The Banks Environmental Test Chamber
This unusual-looking unit is an “environmental test chamber,” the electronic equivalent of one Banks’ engine dynamometers, it’s the place where electronic components and systems go to get taken to within a few millimeters of failure (and sometimes beyond).
Nope (even though it actually could ) no one at Gale Banks Engineering has ever attempted to make a hot pizza or frozen yogurt in it. And … That’s a negative on the thought that the tall-looking device out on the test shop floor is some leftover prop from an early episode of “Iron Chef America” or maybe … “Battlestar Galactica.”
Instead this rather unusual-looking unit you see in the accompanying photos is, in actuality an “environmental test chamber,” the electronic equivalent of one Banks’ engine dynamometers, it’s the place where electronic components and systems go to get taken to within a few millimeters of failure (and sometimes beyond).
It’s a pretty good wager that most would agree that Banks has been the leader in its field for more than 50 years now. That leadership position has been built on an enduring reputation for producing superior products that operate exactly as advertised and which have unfailingly delivered full value for a fair price.
One of the true pillars of that simple-sounding way of doing business is a product testing regimen so strenuous that it borders on the compulsive. Almost from the time that it’s a mere pencil sketch on a notepad, every item that Banks builds is subjected to relentless testing
The hard metal and polymer plastic components, those that take the form of various engine pieces, they get beat up (er … tested) in the dyno room and out on the road, we’ve seen that. But what of the electronics, how does one ensure that they’ll stand up to the most harsh (and beyond) environments? Ok, you guessed it, we use that environmental torture (er … TEST) chamber that we started talking about early-on…
GUIDE NOTE: First thing that most of us will need here is a C to F calculator because everything in the temperature testing world is done in degrees Celsius which always seem to be difficult for some of us to convert (After all, a beautiful, mild 79 degree Fahrenheit afternoon sounds sort of chilly when one indicates that its a “nice 26.1 degrees outside”.)
Of course many of the products which have made Banks such a respected name in the business are electronic. Tuners, programmers, controllers, bridges, dashboard display units and other e-devices that are, to many of us, easiest explained as “magic boxes” and which act as engine “brains” issuing complicated sets of instructions which turn fuel into horsepower and torque. Unlike gleaming engines with ultra cool-looking headers, giant intakes, alloy and billet mounting brackets, turbochargers, and other external foliage, electronic devices effectively do their best work in secret.
And, by comparison, testing electronic devices at Banks looks far more “tame.”
Of course, nothing could be further from the truth. That harmless-looking little blue box with the very thick door is (as we earlier labeled it) a honest-to-goodness “torture chamber”. The innocent-appearing machine is, in real-life, a latter day “Iron Maiden” that’s fully capable of subjecting electronic components to temperatures ranging from -70 to +170 degrees Celsius (instant calculation: a bone-chilling -94 to a scorching +338 degrees Fahrenheit!).

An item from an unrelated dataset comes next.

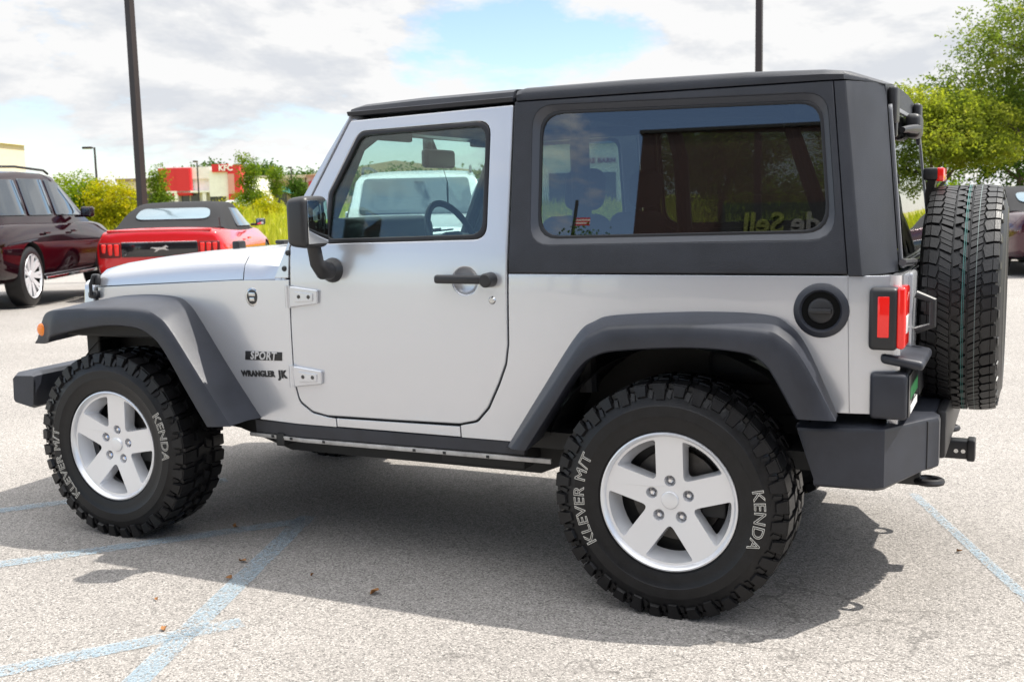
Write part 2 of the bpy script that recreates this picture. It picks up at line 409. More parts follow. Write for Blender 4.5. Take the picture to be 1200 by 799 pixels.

Relative humidity, another deadly serious “killer” of intricate electric components is also adjustible in this device. Again, there is a wide range of settings to choose from. With a few keystrokes the operators can easily crank in the humidity from 20 to 95% (in street terms that’s desert dry to a rainforest downpour, and anything that the technician doing the test wants to see in between.)
In real life underhood temperatures range from brutally hot to bone-chilling cold and these complicated tests machines are always trying to mimic those parameters (and maybe push a couple of clicks beyond) as closely as possible
There are three basic test ranges used at Banks: 0degC to +60degC (32 to 140 F), -20degC to +85degC (-4 to 185F) and -40degC to +125degC (-40 to 257F!).
The primary test range for most e-products (like tuners for example, and the new Banks SpeedBrake) is that brutal -40 to 125C range, the test cycles running up to four hours (and longer) at both temperature extremes. The components are subjected to these abrupt heating cooling changes for a number of cycles depending on the end use of the particular product.
For each test the electronic device is hooked up, wired-in, exactly as if it were being run in the actual vehicle that it was intended for. Like a mechanical part on a chassis dyno, the unit is asked to do its job, to cycle through its electronic work, as it would on a working engine in real time.
To sum up: the real world of an engine compartment is not really a very hospitable place for many of the products that Banks produces … Luckily that fact of life VERY well understood here and our testing programs, procedures, and processes are all set up to be a lot tougher on our stuff than the outside world can be. Fully functional toughness is something that’s built in to every Banks product.
THEM TOO: It almost goes without saying that when a company is as interested in the durability of its own designs and products, there might be a little more then a modicum of curiosity regarding their competition’s offerings. At Banks just about every pertinent item sold by every competitive brand is blind-purchased and then tested right alongside of Banks products. The honest, side-by-side results are often seen in Banks advertising.